Updated: Sep 15, 2021

Today's bundle of positive news nuggets.

  • Technology can help indigenous communities to significantly curb deforestation, according to a new study. Indigenous people living in the Peruvian Amazon were equipped by conservation groups with satellite data and smartphones. They were able to reduce tree losses by half in the first year of the project.

  • Own an electric car that isn't a Tesla? You may soon have access to the world's most comprehensive charging system, if CEO Elon Musk is to be believed.

  • Imagine you are an impoverished Thai fisherman, scratching together a meagre living and trying to feed your family. You would surely dream of something cropping up in your life that would suddenly make you a fortune and ensure that you and your children were made for life. Well, that's what happened to 40-year-old Prasarnphon Phunwan, when he took home a large sea snail he caught while trawling for crabs in Prachuap Khiri Khan in Thailand. The fisherman boiled the seafood for a meal, but while he was slicing off the cooked meat, he hit on something hard and found a pearl. It was a melo pearl worth $350,000.

  • China has unveiled a prototype for the world’s fastest train capable of traveling at over 370mph, according to state media. The maglev train, unveiled in the coastal city of Qingdao, will “levitate” above the track with no contact between the body and rail. Its cars will be suspended, driven and guided using electromagnetic force. The only resistance for the train, will come from the air. At 370mph, the journey time between Beijing and Shanghai will be just two and a half hours. It currently takes high-speed trains almost six hours take to complete the 700-mile trip.

  • In Manhattan’s Riverside Park, two dozen goats have been unleashed upon untended and overgrown brush and weeds in order to avoid having to use chemicals, or spending thousands in labor costs. Onlookers gathered round to watch the herd charge into the park during the Running of the Goats, as Reuters called it. “They chowed down on Japanese knotweed, they noshed on porcelain berry, they snacked on multiflora rose, they easily traversed the hard-to-reach terrain behind me and gulped down poison ivy without even giving it a second thought,” said Dan Garodnick, Riverside Park Conservancy president and CEO at the ceremonial day of deployment.

  • Almost a year after NASA's Perseverance rover was launched on its nearly seven-month journey to Mars, the robotic explorer is preparing to collect its first Martian sample within the next two weeks.
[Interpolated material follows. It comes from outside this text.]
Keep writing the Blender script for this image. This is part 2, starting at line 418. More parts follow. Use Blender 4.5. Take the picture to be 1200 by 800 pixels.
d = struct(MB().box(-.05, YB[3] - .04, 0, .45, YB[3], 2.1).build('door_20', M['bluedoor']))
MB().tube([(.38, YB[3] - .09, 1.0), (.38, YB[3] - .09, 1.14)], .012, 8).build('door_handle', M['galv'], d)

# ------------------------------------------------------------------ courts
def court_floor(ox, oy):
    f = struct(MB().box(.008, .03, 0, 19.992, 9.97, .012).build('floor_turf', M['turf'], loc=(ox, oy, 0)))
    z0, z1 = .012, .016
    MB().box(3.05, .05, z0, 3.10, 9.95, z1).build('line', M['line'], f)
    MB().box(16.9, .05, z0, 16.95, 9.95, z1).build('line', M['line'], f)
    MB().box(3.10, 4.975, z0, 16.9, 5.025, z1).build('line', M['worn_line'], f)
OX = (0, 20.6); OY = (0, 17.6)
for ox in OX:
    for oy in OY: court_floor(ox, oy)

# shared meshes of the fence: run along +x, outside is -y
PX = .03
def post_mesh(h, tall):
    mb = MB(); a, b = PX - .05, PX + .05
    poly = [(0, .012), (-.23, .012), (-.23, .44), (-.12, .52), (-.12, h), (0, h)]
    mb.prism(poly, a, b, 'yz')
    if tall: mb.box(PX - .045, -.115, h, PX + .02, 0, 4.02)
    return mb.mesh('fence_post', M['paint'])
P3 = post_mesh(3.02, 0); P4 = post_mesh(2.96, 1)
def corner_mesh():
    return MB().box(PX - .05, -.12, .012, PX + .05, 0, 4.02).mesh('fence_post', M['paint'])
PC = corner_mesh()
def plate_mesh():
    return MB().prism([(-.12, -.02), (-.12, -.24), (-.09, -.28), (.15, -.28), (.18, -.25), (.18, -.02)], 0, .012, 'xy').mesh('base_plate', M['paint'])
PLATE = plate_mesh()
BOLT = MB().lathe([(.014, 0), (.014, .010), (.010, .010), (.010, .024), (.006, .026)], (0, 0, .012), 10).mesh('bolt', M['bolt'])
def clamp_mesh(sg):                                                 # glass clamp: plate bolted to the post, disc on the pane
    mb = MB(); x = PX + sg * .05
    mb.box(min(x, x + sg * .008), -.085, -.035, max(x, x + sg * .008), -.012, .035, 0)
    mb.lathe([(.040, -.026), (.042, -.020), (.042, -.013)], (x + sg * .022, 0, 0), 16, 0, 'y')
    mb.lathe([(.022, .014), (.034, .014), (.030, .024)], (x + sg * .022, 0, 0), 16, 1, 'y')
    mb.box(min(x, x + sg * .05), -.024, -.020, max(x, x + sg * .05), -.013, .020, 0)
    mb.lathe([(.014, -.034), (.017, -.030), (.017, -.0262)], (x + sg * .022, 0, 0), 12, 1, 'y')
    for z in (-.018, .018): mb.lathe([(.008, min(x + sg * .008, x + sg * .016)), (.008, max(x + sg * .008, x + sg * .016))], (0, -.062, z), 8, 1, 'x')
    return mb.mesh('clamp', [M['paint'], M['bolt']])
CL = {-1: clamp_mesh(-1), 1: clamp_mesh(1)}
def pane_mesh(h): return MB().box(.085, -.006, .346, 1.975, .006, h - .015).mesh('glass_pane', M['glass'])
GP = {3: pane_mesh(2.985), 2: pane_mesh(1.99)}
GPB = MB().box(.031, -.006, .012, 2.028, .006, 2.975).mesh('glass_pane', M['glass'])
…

This sample, which will be returned to Earth by missions in the 2030s, might contain evidence of whether there was past life on Mars.

  • The state of Louisiana is asking residents for the best places to go birdwatching. The nominations are part of an effort to update and possibly expand the trails and develop the state's eco-tourism. Louisiana and its coastal wetlands are an important location for migrating birds.